The Coloured Orphans' Asylum was set on fire, followed by
several black churches and the Anglican mission in Five Points. The city's
small German Jewish population was also attacked. Panicked blacks fled
to the safety of British and French vessels at anchor in the East and
Hudson rivers. Many drowned. Those who were caught were often tortured
and castrated before they were killed.
In the film, you don't see any of this. Instead, a voice-over
quoting from telegraph reports briefly mentions some of the mob's racist
violence. What you do see is the suppression of the riot: blue-clad troops
massacring crudely armed civilians of all ages and both sexes. The rioters
stand almost impassive, and are cut down by gunfire and mortar shells
lobbed from warships in the harbour (a bombardment wholly invented by
the film-makers).
The film's narrator claims - and it's a flat-out lie - that
the mob was a multi-ethnic uprising of the city's poor, that Germans and
Poles joined with the Irish immigrants against New York's epicene patricians
and an unjust conscription policy that allowed the wealthy to buy their
way out of military service for $300. In fact the city's 120,000 German
immigrants, many of them Catholics, took no part in the riots, there were
almost no Poles living in the city and the rioters were almost entirely
Irish.
They were furious with the city's blacks because the city's
free negroes were often skilled artisans, economically and socially a
rung or two above the newly arrived Irish, many of whom didn't speak English.
Yet the film consistently portrays the "nativist" Yankees,
led by Daniel Day-Lewis's Bill the Butcher, as racists and the Irish underclass
criminals, led by Leonardo DiCaprio, as multiculturalists avant la lettre.
The film's misrepresentation of the "natives" begins early
on. While the film's Irish Catholics have a vibrant, energetic culture,
the "native" Americans merely have prejudice. And you would never know
that New York's population included substantial numbers of Orange Ulstermen
- a hundred people were killed in New York Orange-Green rioting as late
as the riot of July 12, 1871.
Nor would you know from Scorsese's depiction that Yankees
- Northern Americans of English, Scottish, Welsh and Dutch extraction
- increasingly thought that they were fighting the Civil War to abolish
slavery. In the words of their favourite battle hymn, Jesus died to make
men holy, and they would die to make men free.

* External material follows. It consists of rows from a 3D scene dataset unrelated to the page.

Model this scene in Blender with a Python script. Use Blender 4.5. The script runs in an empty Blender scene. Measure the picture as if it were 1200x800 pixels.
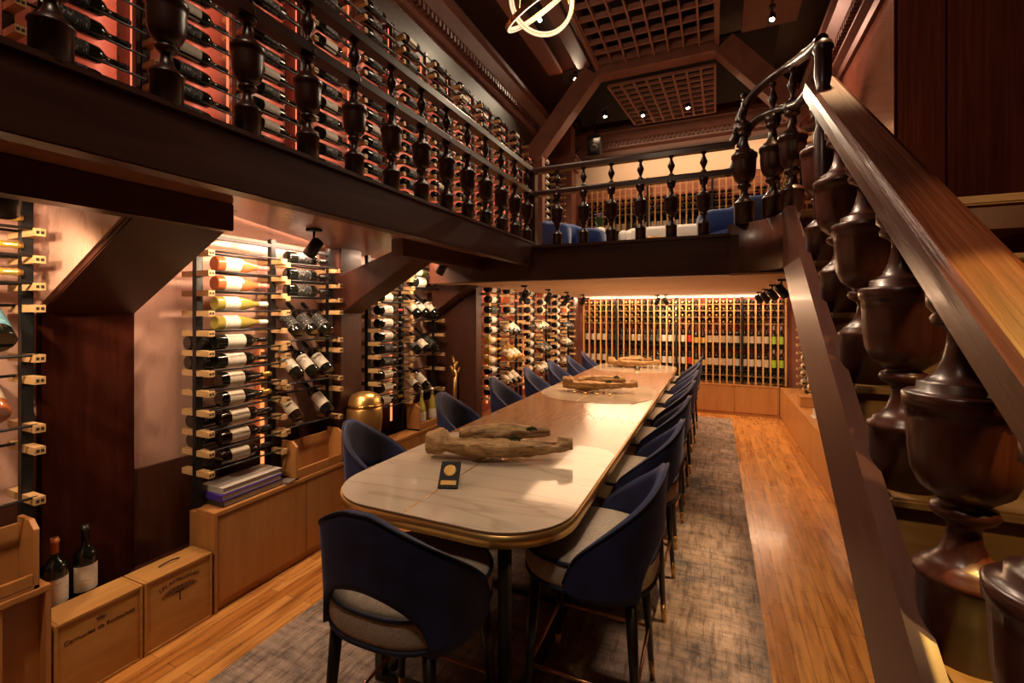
import bpy, bmesh, math, random
from mathutils import Vector, Matrix, Euler
random.seed(11)
S = bpy.context.scene
COL = S.collection
PI = math.pi
def R(d): return math.radians(d)

# ------------------------------------------------------------------ camera model (for culling only)
YAW = R(24.02); CC, SS = math.cos(YAW), math.sin(YAW); H = 2.0; F = 534.0; V0 = 366.0
def proj(x, y, z):
    fw = -x*SS + y*CC
    if fw < 0.05: return None
    return 600 + F*(x*CC + y*SS)/fw, V0 + F*(H - z)/fw
def inview(x, y, z, m=45):
    p = proj(x, y, z)
    return p is not None and -m < p[0] < 1200+m and -m < p[1] < 800+m

# ------------------------------------------------------------------ materials
def new_mat(name):
    m = bpy.data.materials.new(name); m.use_nodes = True
    nt = m.node_tree; b = nt.nodes['Principled BSDF']
    return m, nt, b
def plain(name, col, rough=.5, metal=0., coat=0., trans=0., emit=None, es=0., sheen=0., ior=1.5):
    m, nt, b = new_mat(name)
    b.inputs['Base Color'].default_value = (*col, 1); b.inputs['Roughness'].default_value = rough
    b.inputs['Metallic'].default_value = metal; b.inputs['Coat Weight'].default_value = coat
    b.inputs['Transmission Weight'].default_value = trans; b.inputs['IOR'].default_value = ior
    if sheen: b.inputs['Sheen Weight'].default_value = sheen; b.inputs['Sheen Roughness'].default_value = .35
    if emit:
        b.inputs['Emission Color'].default_value = (*emit, 1); b.inputs['Emission Strength'].default_value = es
    return m
def nd(nt, typ, **kw):
    n = nt.nodes.new(typ)
    for k, v in kw.items(): setattr(n, k, v)
    return n
def ramp(nt, stops):
    r = nd(nt, 'ShaderNodeValToRGB'); e = r.color_ramp.elements
    while len(e) < len(stops): e.new(.5)
    for i, (p, c) in enumerate(stops): e[i].position = p; e[i].color = (*c, 1)
    return r
def wood(name, c1, c2, scale=(9, 9, .7), rough=.35, coat=.0, bump=.0, detail=6, rvar=.08, spec=.5, slope=None):
    m, nt, b = new_mat(name); L = nt.links.new
    tc = nd(nt, 'ShaderNodeTexCoord'); mp = nd(nt, 'ShaderNodeMapping'); mp.inputs['Scale'].default_value = scale
    if slope is not None:
        mp.vector_type = 'TEXTURE'; mp.inputs['Scale'].default_value = [1/c for c in scale]; mp.inputs['Rotation'].default_value = (slope, 0, 0)
    no = nd(nt, 'ShaderNodeTexNoise'); no.inputs['Scale'].default_value = 2.2; no.inputs['Detail'].default_value = detail
    no.inputs['Roughness'].default_value = .6; no.inputs['Distortion'].default_value = .6
    rp = ramp(nt, [(.28, c1), (.72, c2)])
    L(tc.outputs['Object'], mp.inputs['Vector']); L(mp.outputs['Vector'], no.inputs['Vector'])
    L(no.outputs['Fac'], rp.inputs['Fac']); L(rp.outputs['Color'], b.inputs['Base Color'])
    mr = nd(nt, 'ShaderNodeMapRange'); mr.inputs['To Min'].default_value = rough - rvar; mr.inputs['To Max'].default_value = rough + rvar
    L(no.outputs['Fac'], mr.inputs['Value']); L(mr.outputs['Result'], b.inputs['Roughness'])
    b.inputs['Coat Weight'].default_value = coat; b.inputs['Coat Roughness'].default_value = .15
    b.inputs['Specular IOR Level'].default_value = spec
    if bump:
        bp = nd(nt, 'ShaderNodeBump'); bp.inputs['Strength'].default_value = bump; bp.inputs['Distance'].default_value = .004
        L(no.outputs['Fac'], bp.inputs['Height']); L(bp.outputs['Normal'], b.inputs['Normal'])
    return m
M = {}
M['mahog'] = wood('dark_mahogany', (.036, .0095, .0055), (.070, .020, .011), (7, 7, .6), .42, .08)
M['mahog_y'] = wood('dark_mahogany_beam', (.040, .011, .006), (.072, .021, .011), (7, .6, 7), .40, .1)
M['mahog_x'] = wood('dark_mahogany_cross', (.040, .011, .006), (.072, .021, .011), (.6, 7, 7), .40, .1)
M['turned_dark'] = wood('dark_turned_wood', (.024, .0065, .0045), (.050, .0135, .008), (9, 9, 1.2), .33, .2)
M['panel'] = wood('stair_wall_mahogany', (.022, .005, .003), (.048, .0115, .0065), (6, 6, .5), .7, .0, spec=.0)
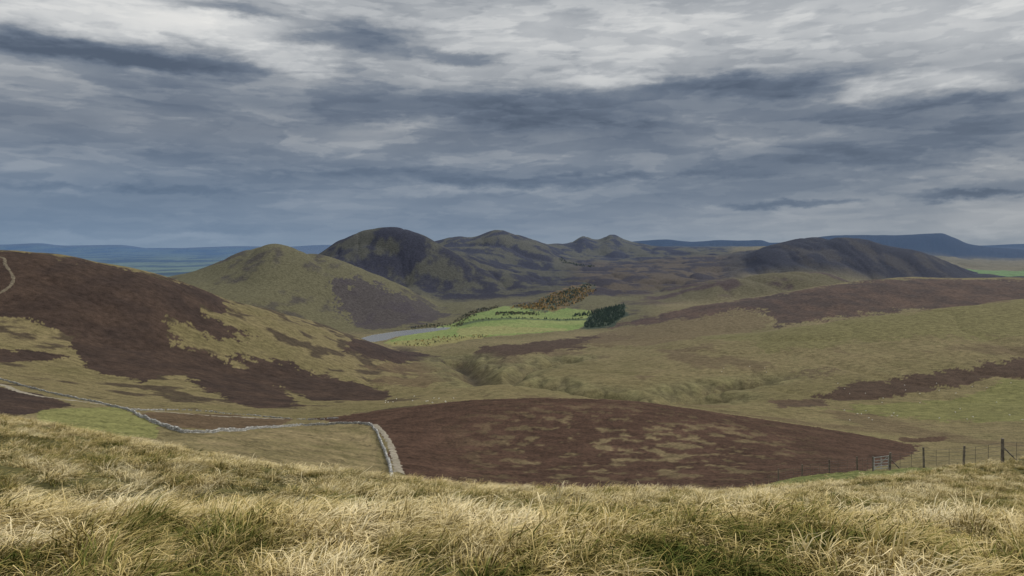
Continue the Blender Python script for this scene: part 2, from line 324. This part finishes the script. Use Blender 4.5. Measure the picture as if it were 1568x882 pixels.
wm,nt,b=mat_new('loch_water',.12); b.inputs['Base Color'].default_value=(.24,.26,.28,1); b.inputs['Specular IOR Level'].default_value=1.0
tc=N(nt,'ShaderNodeTexCoord').outputs['Object']; bp=N(nt,'ShaderNodeBump'); bp.inputs['Strength'].default_value=.3; bp.inputs['Distance'].default_value=.3
nt.links.new(noise(nt,tc,.3,3),bp.inputs['Height']); nt.links.new(bp.outputs[0],b.inputs['Normal'])
me=bpy.data.meshes.new('reservoir_water'); cx=sum(p[0] for p in lake)/len(lake); cy=sum(p[1] for p in lake)/len(lake)
me.from_pydata([(cx+(x-cx)*1.06,cy+(y-cy)*1.06,WZ) for x,y in lake],[],[tuple(range(len(lake)))]); me.materials.append(wm)
ob=bpy.data.objects.new('reservoir_water',me); scene.collection.objects.link(ob)

# ---------------------------------------------------------------- grass
gt,nt,b=mat_new('moor_grass',.75)
geo=N(nt,'ShaderNodeNewGeometry').outputs['Position']
vc=N(nt,'ShaderNodeVertexColor',layer_name='blade').outputs['Color']; sp=N(nt,'ShaderNodeSeparateColor'); nt.links.new(vc,sp.inputs[0])
rnd,tt,kind=sp.outputs[0],sp.outputs[1],sp.outputs[2]
p1=noise(nt,geo,.33,2,.6); p2=noise(nt,geo,1.3,2,.6)
k=math_(nt,'ADD',math_(nt,'MULTIPLY',p1,2.2),math_(nt,'MULTIPLY',p2,2.6)); k=math_(nt,'ADD',k,math_(nt,'MULTIPLY',rnd,.75)); k=math_(nt,'ADD',k,math_(nt,'MULTIPLY',tt,.65))
k=math_(nt,'MULTIPLY',k,1/5.1)
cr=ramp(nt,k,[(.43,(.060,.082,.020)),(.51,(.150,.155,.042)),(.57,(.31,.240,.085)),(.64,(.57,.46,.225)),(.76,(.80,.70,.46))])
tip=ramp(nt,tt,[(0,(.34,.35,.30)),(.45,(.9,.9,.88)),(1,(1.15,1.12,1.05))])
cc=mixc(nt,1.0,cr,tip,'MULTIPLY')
df=N(nt,'ShaderNodeBsdfDiffuse'); nt.links.new(cc,df.inputs[0]); nt.nodes.remove(b)
nt.links.new(df.outputs[0],nt.nodes['Material Output'].inputs[0])

tufts=bpy.data.collections.new('grass_tufts')
def tuft(i,nb=46,w0=.0042,hgt=.38,rad=.13):
    V=[];Q=[];A=[]
    lean=.5+.7*random.random()
    for _ in range(nb):
        az=random.random()*6.283; r=rad*math.sqrt(random.random()); bx,by=r*math.cos(az),r*math.sin(az)
        L=hgt*random.uniform(.5,1.15); rn=random.random()
        th=random.uniform(0,.8)+r*2.0
        dx=math.cos(az)*th+lean*random.uniform(.5,1.3); dy=math.sin(az)*th-.35*lean
        wa=random.random()*3.14; wx,wy=math.cos(wa)*w0,math.sin(wa)*w0
        px,py,pz=bx,by,-.04; base=len(V); ns=3
        for s_ in range(ns+1):
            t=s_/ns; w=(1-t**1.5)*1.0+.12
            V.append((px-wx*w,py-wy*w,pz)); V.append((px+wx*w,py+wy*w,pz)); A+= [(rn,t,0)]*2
            bend=t*1.6+.12
            vx,vy,vz=dx*bend*1.6,dy*bend*1.6,1.0-.9*bend
            l=math.sqrt(vx*vx+vy*vy+vz*vz); st=L/ns
            px+=vx/l*st; py+=vy/l*st; pz+=vz/l*st
        for s_ in range(ns):
            a=base+2*s_; Q.append((a,a+1,a+3,a+2))
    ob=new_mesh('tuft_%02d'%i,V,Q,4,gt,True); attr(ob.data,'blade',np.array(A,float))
    scene.collection.objects.unlink(ob); tufts.objects.link(ob)
for i in range(10): tuft(i,nb=random.randint(60,85),hgt=random.uniform(.20,.34),rad=random.uniform(.16,.26))
P=[]
def scat(n,y0,y1,pw=1.0,cond=None,wid=.74):
    y=y0+(y1-y0)*rng.random(n)**pw; x=(rng.random(n)*2-1)*(wid*y+3.0)
    if cond is not None:
        m=cond(x,y); x,y=x[m],y[m]
    P.append(np.stack([x,y],1))
scat(4200,2.2,12,.7); scat(1300,3,7.5,.8,None,.70); scat(10000,11,46,.68)
scat(1800,44,100,.8,lambda x,y:(x/y>.24),.74)
P=np.concatenate(P); x,y=P[:,0],P[:,1]
z=height(x,y)
gme=bpy.data.meshes.new('moor_grass'); gme.vertices.add(len(x)); gme.vertices.foreach_set('co',np.stack([x,y,z],1).astype(np.float32).ravel())
gme.attributes.new('rot','FLOAT_VECTOR','POINT'); gme.attributes.new('scl','FLOAT','POINT')
wind=fbm(x/5,y/5,2,501)*1.8
rot=np.stack([rng.normal(0,.15,len(x)),rng.normal(0,.15,len(x)),wind+rng.normal(0,.65,len(x))],1)
gme.attributes['rot'].data.foreach_set('vector',rot.astype(np.float32).ravel())
clump=fbm(x/.9,y/.9,3,511)
scl=(.95+.7*clump+rng.normal(0,.14,len(x)))*np.where(y>15,1.12,1.0)*np.where(y>45,.55,1); scl=np.clip(scl,.45,1.8)
gme.attributes['scl'].data.foreach_set('value',scl.astype(np.float32))
ng=bpy.data.node_groups.new('grass_scatter','GeometryNodeTree')
ng.interface.new_socket('Geometry',in_out='INPUT',socket_type='NodeSocketGeometry'); ng.interface.new_socket('Geometry',in_out='OUTPUT',socket_type='NodeSocketGeometry')
gi=ng.nodes.new('NodeGroupInput'); go=ng.nodes.new('NodeGroupOutput'); ip=ng.nodes.new('GeometryNodeInstanceOnPoints'); ci=ng.nodes.new('GeometryNodeCollectionInfo')
ci.inputs['Collection'].default_value=tufts; ci.inputs['Separate Children'].default_value=True; ci.inputs['Reset Children'].default_value=True
rv=ng.nodes.new('FunctionNodeRandomValue'); rv.data_type='INT'
for s_ in rv.inputs:
    if s_.enabled and s_.name=='Max' : s_.default_value=9
    if s_.enabled and s_.name=='Min' : s_.default_value=0
a1=ng.nodes.new('GeometryNodeInputNamedAttribute'); a1.data_type='FLOAT_VECTOR'; a1.inputs['Name'].default_value='rot'
a2=ng.nodes.new('GeometryNodeInputNamedAttribute'); a2.data_type='FLOAT'; a2.inputs['Name'].default_value='scl'
ip.inputs['Pick Instance'].default_value=True
lk_=ng.links.new
lk_(gi.outputs[0],ip.inputs['Points']); lk_(ci.outputs[0],ip.inputs['Instance'])
lk_([o for o in rv.outputs if o.enabled][0],ip.inputs['Instance Index']); lk_(a1.outputs[0],ip.inputs['Rotation']); lk_(a2.outputs[0],ip.inputs['Scale']); lk_(ip.outputs[0],go.inputs[0])
print('T grass',time.time()-T0,len(x),flush=True)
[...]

The ending of slavery isn't on Scorsese's map, because its
inclusion would be too difficult: it would require honesty and courage
to reveal that his heroes - the Celtic predecessors of today's beloved
mafia - were on the wrong side of the most significant moral and political
struggle in America's history.
Nor would you know that many Irish volunteers fought with
spectacular bravery on behalf of the union. Instead, everyone villainous
in Gangs of New York is either a white Anglo-Saxon Protestant or an Irish
Catholic who has sold out to WASPs.
There's something bizarre about glorifying a subculture
that fought to undermine Lincoln's war to preserve the union and end slavery.
Scorsese is treating racist mass murderers as heroes and victims. Yes,
the Irish were cruelly abused in their adopted country. But it's a strange
modern fetish that assumes that victims cannot also be victimisers.
If, as the ad copy goes, "America was born in the streets",
it was not in the squalid, savage turf struggles of the Five Points, but
in the streets of Boston and Lexington in 1776 - where the people traduced
here as having no identity or qualities outside their xenophobia, fought
for the liberties that all modern Americans take for granted.
Jonathan Foreman is film critic of the New York Post.